High DPI PCs with multiple screens have been improved since the Anniversary Update as well, with the promise of a more comprehensive overhaul in future. Especially if you dock a high DPI device like a Surface Pro 4, you can find some applications displaying at the wrong resolution on different screens.

Windows can't fix all the problems for older apps, and we still found that some apps display icons that are too tiny to be easy to use. However, there are definite improvements in Windows 10 since the Anniversary Update: applications that use WPF scale properly, for instance.

Notepad getting high DPI support is nice for Notepad users, but more importantly it means the improvements are in this release ready for other app developers to use.

Images Credit: Microsoft 

Ultimately, there's something for everyone in Windows 10, especially with the Windows 10 May 2019 Update.
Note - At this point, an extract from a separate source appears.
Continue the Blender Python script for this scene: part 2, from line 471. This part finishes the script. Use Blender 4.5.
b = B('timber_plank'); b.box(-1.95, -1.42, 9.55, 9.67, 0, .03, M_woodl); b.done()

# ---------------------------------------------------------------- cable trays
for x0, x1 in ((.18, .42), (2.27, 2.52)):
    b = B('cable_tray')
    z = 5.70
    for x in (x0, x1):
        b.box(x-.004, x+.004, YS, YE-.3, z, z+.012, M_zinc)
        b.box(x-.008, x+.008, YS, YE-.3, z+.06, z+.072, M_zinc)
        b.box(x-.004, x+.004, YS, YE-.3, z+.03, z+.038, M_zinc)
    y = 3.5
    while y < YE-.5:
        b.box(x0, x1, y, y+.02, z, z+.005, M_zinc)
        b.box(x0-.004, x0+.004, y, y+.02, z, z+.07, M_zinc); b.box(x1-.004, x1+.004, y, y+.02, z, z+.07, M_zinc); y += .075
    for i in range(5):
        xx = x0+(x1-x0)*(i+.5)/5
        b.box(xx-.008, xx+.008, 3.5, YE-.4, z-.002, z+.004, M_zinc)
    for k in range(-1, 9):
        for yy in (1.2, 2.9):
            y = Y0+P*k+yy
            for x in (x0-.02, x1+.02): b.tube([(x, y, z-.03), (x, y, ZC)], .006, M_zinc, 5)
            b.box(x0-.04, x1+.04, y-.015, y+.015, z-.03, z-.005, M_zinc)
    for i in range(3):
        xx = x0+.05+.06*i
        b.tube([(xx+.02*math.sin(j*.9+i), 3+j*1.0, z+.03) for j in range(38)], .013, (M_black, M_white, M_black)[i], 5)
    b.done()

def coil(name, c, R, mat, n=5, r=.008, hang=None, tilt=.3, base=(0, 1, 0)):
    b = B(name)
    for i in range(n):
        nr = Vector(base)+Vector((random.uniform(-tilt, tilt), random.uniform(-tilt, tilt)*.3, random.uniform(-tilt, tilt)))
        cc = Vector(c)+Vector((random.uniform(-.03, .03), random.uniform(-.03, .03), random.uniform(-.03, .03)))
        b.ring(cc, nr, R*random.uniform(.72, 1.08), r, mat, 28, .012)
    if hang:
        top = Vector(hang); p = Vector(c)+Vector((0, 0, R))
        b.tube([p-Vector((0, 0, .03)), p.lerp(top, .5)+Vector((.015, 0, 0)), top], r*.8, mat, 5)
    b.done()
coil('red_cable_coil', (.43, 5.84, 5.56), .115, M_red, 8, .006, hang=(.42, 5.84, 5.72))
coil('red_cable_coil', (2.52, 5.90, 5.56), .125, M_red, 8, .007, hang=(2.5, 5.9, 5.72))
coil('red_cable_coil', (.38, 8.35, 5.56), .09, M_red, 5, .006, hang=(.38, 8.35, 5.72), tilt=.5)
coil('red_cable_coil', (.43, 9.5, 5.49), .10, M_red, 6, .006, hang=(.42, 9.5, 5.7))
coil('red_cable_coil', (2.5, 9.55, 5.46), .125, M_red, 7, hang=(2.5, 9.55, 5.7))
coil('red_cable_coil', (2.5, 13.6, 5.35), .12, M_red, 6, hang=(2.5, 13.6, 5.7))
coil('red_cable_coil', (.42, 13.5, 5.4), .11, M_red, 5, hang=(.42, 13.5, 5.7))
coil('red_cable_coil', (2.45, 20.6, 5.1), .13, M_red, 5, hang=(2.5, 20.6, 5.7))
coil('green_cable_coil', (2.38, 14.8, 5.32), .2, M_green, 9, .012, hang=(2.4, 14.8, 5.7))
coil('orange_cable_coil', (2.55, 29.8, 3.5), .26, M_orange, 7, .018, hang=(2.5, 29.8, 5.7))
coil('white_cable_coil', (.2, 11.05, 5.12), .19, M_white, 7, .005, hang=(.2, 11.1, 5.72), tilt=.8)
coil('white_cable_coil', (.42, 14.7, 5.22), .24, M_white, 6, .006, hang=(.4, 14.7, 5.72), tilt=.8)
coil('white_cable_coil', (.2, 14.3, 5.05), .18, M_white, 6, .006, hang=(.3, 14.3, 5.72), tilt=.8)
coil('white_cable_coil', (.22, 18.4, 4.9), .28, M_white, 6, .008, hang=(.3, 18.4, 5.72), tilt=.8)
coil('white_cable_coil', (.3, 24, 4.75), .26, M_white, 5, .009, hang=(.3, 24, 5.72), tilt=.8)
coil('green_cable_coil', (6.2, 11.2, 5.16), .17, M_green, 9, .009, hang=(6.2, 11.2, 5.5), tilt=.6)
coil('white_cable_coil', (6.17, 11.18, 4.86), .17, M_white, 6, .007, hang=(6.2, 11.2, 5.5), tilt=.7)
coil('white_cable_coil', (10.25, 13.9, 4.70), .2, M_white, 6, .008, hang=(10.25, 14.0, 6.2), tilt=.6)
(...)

This update solidifies the success Windows 10 has enjoyed over the last few years. Installation is pain-free, performance is generally great, user experience is more streamlined, security is improved (with more options for businesses) – and, most compelling of all, it works, pure and simple.

It still has its share of annoyances, and there will always be people who are so comfortable on Windows 7 (or even 8.1) that they won't want to upgrade until those OS’s get long in the tooth (or they replace the older peripherals for which hardware makers haven't put out device drivers).

Microsoft remains committed to the idea of universal apps, which now run on Xbox One (and HoloLens, for the few people who have access to it) as well as on Store apps in general.

The quality of these remains mixed: Mail and Calendar are decent, though a long way behind the versions on Windows Mobile with Outlook (so it’s a good thing that users can now uninstall it, alongside other built-in app, to make space), and Skype is at last fully usable. Groove Music Pass has been completely axed, sadly. Edge has also graduated into a viable state. And, not only have desktop apps not been pushed aside, Microsoft is working on making them look better on high DPI, multi-screen systems.

What’s important here is that the steep learning curve that was there with Windows 8 or 8.1 is gone. Even if people don’t get to grips with features like taskbar search or Task View, it won’t actually take anything away from their core experience of Windows 10. Pretty much everything that most people will need is in the Start menu or Action Center.

And, of course, the fact that there will be plenty more updates after the Windows 10 May 2019 Update makes us confident that Windows 10 will just keep growing and getting better, giving its users ample opportunities and time to get to know it better.